* **Dataset excerpt**
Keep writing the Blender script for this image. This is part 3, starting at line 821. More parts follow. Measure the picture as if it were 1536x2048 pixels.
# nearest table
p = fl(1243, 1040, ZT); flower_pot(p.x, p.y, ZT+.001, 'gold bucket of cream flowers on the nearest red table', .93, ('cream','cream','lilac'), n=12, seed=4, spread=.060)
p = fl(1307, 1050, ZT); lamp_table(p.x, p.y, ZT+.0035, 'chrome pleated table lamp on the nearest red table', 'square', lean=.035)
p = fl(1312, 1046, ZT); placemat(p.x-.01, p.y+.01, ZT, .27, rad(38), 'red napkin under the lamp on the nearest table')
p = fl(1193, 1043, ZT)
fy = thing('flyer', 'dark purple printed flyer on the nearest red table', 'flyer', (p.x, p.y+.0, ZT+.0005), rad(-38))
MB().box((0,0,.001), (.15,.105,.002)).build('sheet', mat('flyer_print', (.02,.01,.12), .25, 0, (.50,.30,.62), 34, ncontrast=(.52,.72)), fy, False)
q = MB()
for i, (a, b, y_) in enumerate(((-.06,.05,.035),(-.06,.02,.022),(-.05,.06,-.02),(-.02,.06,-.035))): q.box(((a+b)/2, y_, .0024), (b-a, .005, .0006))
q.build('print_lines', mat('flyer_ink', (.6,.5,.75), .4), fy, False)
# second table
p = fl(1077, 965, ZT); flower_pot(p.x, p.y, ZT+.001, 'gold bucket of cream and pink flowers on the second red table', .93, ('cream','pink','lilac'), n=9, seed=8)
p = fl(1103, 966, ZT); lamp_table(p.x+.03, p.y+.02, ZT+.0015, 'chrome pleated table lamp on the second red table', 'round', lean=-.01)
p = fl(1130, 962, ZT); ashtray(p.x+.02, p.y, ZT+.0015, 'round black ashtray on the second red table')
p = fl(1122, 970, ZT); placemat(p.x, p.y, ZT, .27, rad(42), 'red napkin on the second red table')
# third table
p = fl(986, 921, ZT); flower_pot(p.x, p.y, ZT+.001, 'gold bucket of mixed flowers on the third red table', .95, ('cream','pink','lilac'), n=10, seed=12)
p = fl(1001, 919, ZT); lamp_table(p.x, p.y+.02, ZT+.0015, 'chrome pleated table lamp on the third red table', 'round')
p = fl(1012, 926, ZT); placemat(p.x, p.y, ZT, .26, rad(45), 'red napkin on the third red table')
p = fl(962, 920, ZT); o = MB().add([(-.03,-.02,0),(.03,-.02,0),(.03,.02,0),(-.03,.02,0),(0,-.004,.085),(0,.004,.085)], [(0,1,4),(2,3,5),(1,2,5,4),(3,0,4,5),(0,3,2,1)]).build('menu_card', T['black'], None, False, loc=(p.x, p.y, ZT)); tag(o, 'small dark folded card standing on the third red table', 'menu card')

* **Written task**
Every line of the data above should be copied exactly.

* **Written response**
Keep writing the Blender script for this image. This is part 3, starting at line 821. More parts follow. Measure the picture as if it were 1536x2048 pixels.
# nearest table
p = fl(1243, 1040, ZT); flower_pot(p.x, p.y, ZT+.001, 'gold bucket of cream flowers on the nearest red table', .93, ('cream','cream','lilac'), n=12, seed=4, spread=.060)
p = fl(1307, 1050, ZT); lamp_table(p.x, p.y, ZT+.0035, 'chrome pleated table lamp on the nearest red table', 'square', lean=.035)
p = fl(1312, 1046, ZT); placemat(p.x-.01, p.y+.01, ZT, .27, rad(38), 'red napkin under the lamp on the nearest table')
p = fl(1193, 1043, ZT)
fy = thing('flyer', 'dark purple printed flyer on the nearest red table', 'flyer', (p.x, p.y+.0, ZT+.0005), rad(-38))
MB().box((0,0,.001), (.15,.105,.002)).build('sheet', mat('flyer_print', (.02,.01,.12), .25, 0, (.50,.30,.62), 34, ncontrast=(.52,.72)), fy, False)
q = MB()
for i, (a, b, y_) in enumerate(((-.06,.05,.035),(-.06,.02,.022),(-.05,.06,-.02),(-.02,.06,-.035))): q.box(((a+b)/2, y_, .0024), (b-a, .005, .0006))
q.build('print_lines', mat('flyer_ink', (.6,.5,.75), .4), fy, False)
# second table
p = fl(1077, 965, ZT); flower_pot(p.x, p.y, ZT+.001, 'gold bucket of cream and pink flowers on the second red table', .93, ('cream','pink','lilac'), n=9, seed=8)
p = fl(1103, 966, ZT); lamp_table(p.x+.03, p.y+.02, ZT+.0015, 'chrome pleated table lamp on the second red table', 'round', lean=-.01)
p = fl(1130, 962, ZT); ashtray(p.x+.02, p.y, ZT+.0015, 'round black ashtray on the second red table')
p = fl(1122, 970, ZT); placemat(p.x, p.y, ZT, .27, rad(42), 'red napkin on the second red table')
# third table
p = fl(986, 921, ZT); flower_pot(p.x, p.y, ZT+.001, 'gold bucket of mixed flowers on the third red table', .95, ('cream','pink','lilac'), n=10, seed=12)
p = fl(1001, 919, ZT); lamp_table(p.x, p.y+.02, ZT+.0015, 'chrome pleated table lamp on the third red table', 'round')
p = fl(1012, 926, ZT); placemat(p.x, p.y, ZT, .26, rad(45), 'red napkin on the third red table')
p = fl(962, 920, ZT); o = MB().add([(-.03,-.02,0),(.03,-.02,0),(.03,.02,0),(-.03,.02,0),(0,-.004,.085),(0,.004,.085)], [(0,1,4),(2,3,5),(1,2,5,4),(3,0,4,5),(0,3,2,1)]).build('menu_card', T['black'], None, False, loc=(p.x, p.y, ZT)); tag(o, 'small dark folded card standing on the third red table', 'menu card')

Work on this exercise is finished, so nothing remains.